*Problem*:
Nothing in the data should change when you return it, but leave the pictures out.

*Dataset content*:

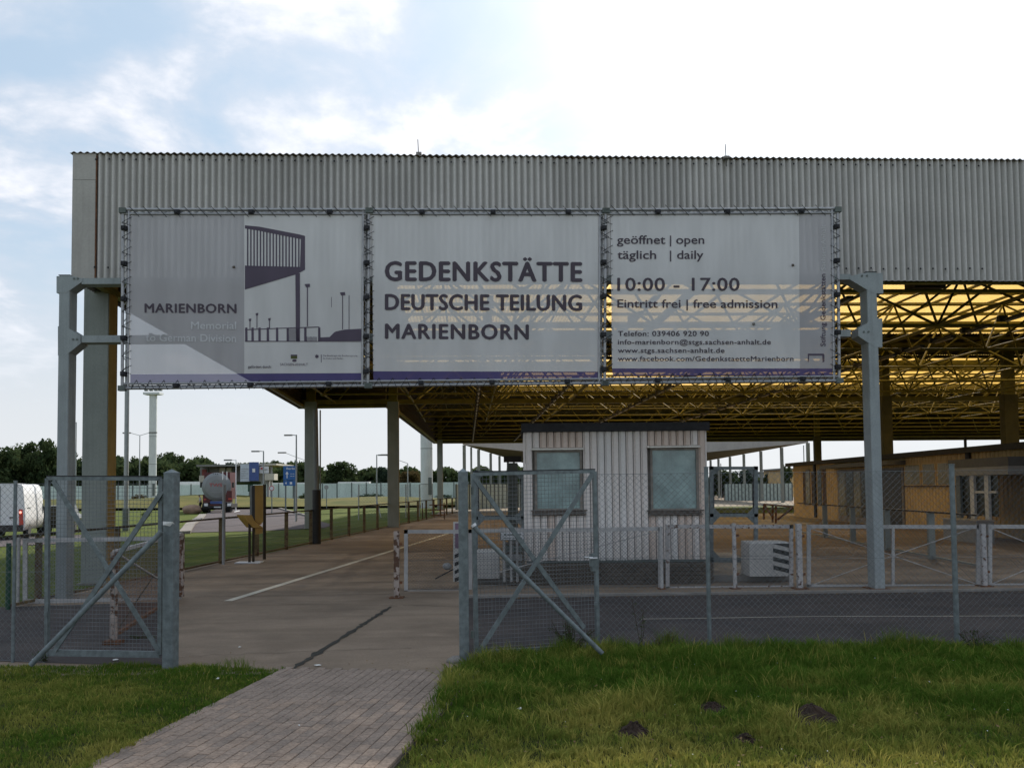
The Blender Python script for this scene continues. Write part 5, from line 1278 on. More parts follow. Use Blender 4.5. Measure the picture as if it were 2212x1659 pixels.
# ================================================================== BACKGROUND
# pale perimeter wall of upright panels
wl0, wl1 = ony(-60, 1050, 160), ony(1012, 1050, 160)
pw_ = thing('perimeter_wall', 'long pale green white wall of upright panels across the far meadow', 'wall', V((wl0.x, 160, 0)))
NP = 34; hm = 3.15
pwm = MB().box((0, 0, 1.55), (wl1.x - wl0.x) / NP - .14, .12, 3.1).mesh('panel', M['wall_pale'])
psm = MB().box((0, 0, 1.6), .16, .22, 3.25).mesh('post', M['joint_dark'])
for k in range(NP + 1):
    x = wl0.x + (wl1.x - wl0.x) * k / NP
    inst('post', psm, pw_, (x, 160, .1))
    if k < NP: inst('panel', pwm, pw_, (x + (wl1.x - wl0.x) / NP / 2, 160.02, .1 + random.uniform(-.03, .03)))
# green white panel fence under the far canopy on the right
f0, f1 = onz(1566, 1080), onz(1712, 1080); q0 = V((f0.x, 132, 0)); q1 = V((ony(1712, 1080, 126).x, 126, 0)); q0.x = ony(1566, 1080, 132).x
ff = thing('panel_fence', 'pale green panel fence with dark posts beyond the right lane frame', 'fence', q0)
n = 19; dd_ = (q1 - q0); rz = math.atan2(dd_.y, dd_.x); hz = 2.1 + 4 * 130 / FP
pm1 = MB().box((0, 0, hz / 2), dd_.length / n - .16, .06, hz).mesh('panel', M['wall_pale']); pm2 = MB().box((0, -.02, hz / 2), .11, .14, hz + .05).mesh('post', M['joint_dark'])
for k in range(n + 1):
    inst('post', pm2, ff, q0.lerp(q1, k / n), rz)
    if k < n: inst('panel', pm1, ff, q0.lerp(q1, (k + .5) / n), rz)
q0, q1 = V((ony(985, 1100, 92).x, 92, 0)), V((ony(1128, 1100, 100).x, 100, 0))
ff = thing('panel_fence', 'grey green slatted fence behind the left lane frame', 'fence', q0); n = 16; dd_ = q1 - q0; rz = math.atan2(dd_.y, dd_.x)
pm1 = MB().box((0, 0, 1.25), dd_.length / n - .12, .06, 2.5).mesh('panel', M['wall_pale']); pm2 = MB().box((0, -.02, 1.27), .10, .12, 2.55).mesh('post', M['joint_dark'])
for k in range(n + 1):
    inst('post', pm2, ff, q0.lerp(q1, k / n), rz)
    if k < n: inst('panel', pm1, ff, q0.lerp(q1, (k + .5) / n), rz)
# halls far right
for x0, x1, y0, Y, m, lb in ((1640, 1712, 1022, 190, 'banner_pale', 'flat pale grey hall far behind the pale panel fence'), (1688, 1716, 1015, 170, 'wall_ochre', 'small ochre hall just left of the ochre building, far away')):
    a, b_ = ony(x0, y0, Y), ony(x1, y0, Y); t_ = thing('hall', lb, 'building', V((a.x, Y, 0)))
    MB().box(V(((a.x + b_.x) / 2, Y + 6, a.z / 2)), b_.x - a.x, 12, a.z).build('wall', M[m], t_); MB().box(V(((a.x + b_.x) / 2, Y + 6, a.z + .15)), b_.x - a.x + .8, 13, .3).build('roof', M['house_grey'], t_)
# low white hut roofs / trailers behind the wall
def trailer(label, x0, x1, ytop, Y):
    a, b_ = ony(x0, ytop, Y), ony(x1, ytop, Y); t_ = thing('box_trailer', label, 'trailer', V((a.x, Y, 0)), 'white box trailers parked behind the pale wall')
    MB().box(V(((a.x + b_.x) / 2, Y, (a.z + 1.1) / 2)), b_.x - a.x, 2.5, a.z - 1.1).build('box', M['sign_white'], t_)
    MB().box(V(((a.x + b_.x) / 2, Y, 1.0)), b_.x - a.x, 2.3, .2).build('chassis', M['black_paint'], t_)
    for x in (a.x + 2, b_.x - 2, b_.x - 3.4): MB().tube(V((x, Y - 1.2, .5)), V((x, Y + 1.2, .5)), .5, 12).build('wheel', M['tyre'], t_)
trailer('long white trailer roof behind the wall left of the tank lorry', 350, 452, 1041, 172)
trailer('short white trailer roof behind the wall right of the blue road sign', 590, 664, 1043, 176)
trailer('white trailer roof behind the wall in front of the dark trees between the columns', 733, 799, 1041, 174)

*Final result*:
The Blender Python script for this scene continues. Write part 5, from line 1278 on. More parts follow. Use Blender 4.5. Measure the picture as if it were 2212x1659 pixels.
# ================================================================== BACKGROUND
# pale perimeter wall of upright panels
wl0, wl1 = ony(-60, 1050, 160), ony(1012, 1050, 160)
pw_ = thing('perimeter_wall', 'long pale green white wall of upright panels across the far meadow', 'wall', V((wl0.x, 160, 0)))
NP = 34; hm = 3.15
pwm = MB().box((0, 0, 1.55), (wl1.x - wl0.x) / NP - .14, .12, 3.1).mesh('panel', M['wall_pale'])
psm = MB().box((0, 0, 1.6), .16, .22, 3.25).mesh('post', M['joint_dark'])
for k in range(NP + 1):
    x = wl0.x + (wl1.x - wl0.x) * k / NP
    inst('post', psm, pw_, (x, 160, .1))
    if k < NP: inst('panel', pwm, pw_, (x + (wl1.x - wl0.x) / NP / 2, 160.02, .1 + random.uniform(-.03, .03)))
# green white panel fence under the far canopy on the right
f0, f1 = onz(1566, 1080), onz(1712, 1080); q0 = V((f0.x, 132, 0)); q1 = V((ony(1712, 1080, 126).x, 126, 0)); q0.x = ony(1566, 1080, 132).x
ff = thing('panel_fence', 'pale green panel fence with dark posts beyond the right lane frame', 'fence', q0)
n = 19; dd_ = (q1 - q0); rz = math.atan2(dd_.y, dd_.x); hz = 2.1 + 4 * 130 / FP
pm1 = MB().box((0, 0, hz / 2), dd_.length / n - .16, .06, hz).mesh('panel', M['wall_pale']); pm2 = MB().box((0, -.02, hz / 2), .11, .14, hz + .05).mesh('post', M['joint_dark'])
for k in range(n + 1):
    inst('post', pm2, ff, q0.lerp(q1, k / n), rz)
    if k < n: inst('panel', pm1, ff, q0.lerp(q1, (k + .5) / n), rz)
q0, q1 = V((ony(985, 1100, 92).x, 92, 0)), V((ony(1128, 1100, 100).x, 100, 0))
ff = thing('panel_fence', 'grey green slatted fence behind the left lane frame', 'fence', q0); n = 16; dd_ = q1 - q0; rz = math.atan2(dd_.y, dd_.x)
pm1 = MB().box((0, 0, 1.25), dd_.length / n - .12, .06, 2.5).mesh('panel', M['wall_pale']); pm2 = MB().box((0, -.02, 1.27), .10, .12, 2.55).mesh('post', M['joint_dark'])
for k in range(n + 1):
    inst('post', pm2, ff, q0.lerp(q1, k / n), rz)
    if k < n: inst('panel', pm1, ff, q0.lerp(q1, (k + .5) / n), rz)
# halls far right
for x0, x1, y0, Y, m, lb in ((1640, 1712, 1022, 190, 'banner_pale', 'flat pale grey hall far behind the pale panel fence'), (1688, 1716, 1015, 170, 'wall_ochre', 'small ochre hall just left of the ochre building, far away')):
    a, b_ = ony(x0, y0, Y), ony(x1, y0, Y); t_ = thing('hall', lb, 'building', V((a.x, Y, 0)))
    MB().box(V(((a.x + b_.x) / 2, Y + 6, a.z / 2)), b_.x - a.x, 12, a.z).build('wall', M[m], t_); MB().box(V(((a.x + b_.x) / 2, Y + 6, a.z + .15)), b_.x - a.x + .8, 13, .3).build('roof', M['house_grey'], t_)
# low white hut roofs / trailers behind the wall
def trailer(label, x0, x1, ytop, Y):
    a, b_ = ony(x0, ytop, Y), ony(x1, ytop, Y); t_ = thing('box_trailer', label, 'trailer', V((a.x, Y, 0)), 'white box trailers parked behind the pale wall')
    MB().box(V(((a.x + b_.x) / 2, Y, (a.z + 1.1) / 2)), b_.x - a.x, 2.5, a.z - 1.1).build('box', M['sign_white'], t_)
    MB().box(V(((a.x + b_.x) / 2, Y, 1.0)), b_.x - a.x, 2.3, .2).build('chassis', M['black_paint'], t_)
    for x in (a.x + 2, b_.x - 2, b_.x - 3.4): MB().tube(V((x, Y - 1.2, .5)), V((x, Y + 1.2, .5)), .5, 12).build('wheel', M['tyre'], t_)
trailer('long white trailer roof behind the wall left of the tank lorry', 350, 452, 1041, 172)
trailer('short white trailer roof behind the wall right of the blue road sign', 590, 664, 1043, 176)
trailer('white trailer roof behind the wall in front of the dark trees between the columns', 733, 799, 1041, 174)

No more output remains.